There is a place in Cheshire where a perfectly respectable house is inhabited by garden slobs who wistfully survey weeds and grass gone to seed from the bedroom window, cup of tea in hand, rampaging dogs at large. I am entirely certain that some of my neighbours find the Jag parked on the sunken-in drive infested by weeds mind-boggling and completely at odds with the garden mess. Cheshire is, after all, the place that is considered (erroneously and strangely, considering how much rain it gets) the Florida of Britain (by wishful-thinking people who have obviously never been to Florida) and where the working classes live under the misguided assumption that the mega-mansion will take them up a few notches into the land of the upper classes. News flash Ruuuunay: it doesn’t.

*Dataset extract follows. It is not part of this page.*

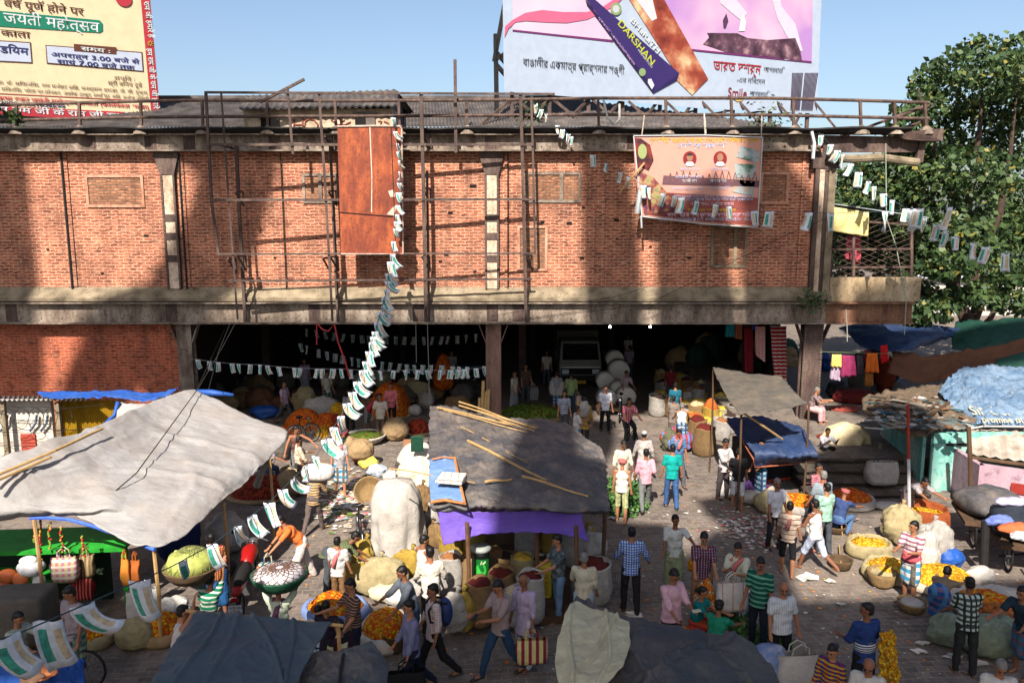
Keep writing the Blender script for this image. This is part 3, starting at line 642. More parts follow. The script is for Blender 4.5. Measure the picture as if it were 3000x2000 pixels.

You can take the boy out of the working class, but you cannot take the working class out of the boy and this alone is a reason to be thrilled to be living in England, where class preoccupations are alive and well and where class is defined by a number of complicated variables, none of them including income. This is near inexplicable to our cousins the Yanks who rather simple-mindedly move people up and down the class ladder depending on income changes. I say this in the fondest and most endearing way; I personally love the black-and-white (trash) American class views. Life is much simpler there than in good old England, but the intricacies of interpersonal skills are far less subtle also.
Despite the jungle-like aspect of my front, and especially back, gardens, I rather like sitting on my lone deckchair to knit or read and not long ago I insisted on planting bulbs that were three months past their planting range. No bother of mine. The other day I spotted a flower coming up through the carefully tended rubble. Problem is: I don’t know what I planted. So if you know what this thing is, please let me know.
It goes to show that nature (and human nature) is a resilient thing, despite the adverse conditions. If I repeat Florida to myself enough times, I may actually turn the jungle into a garden you know.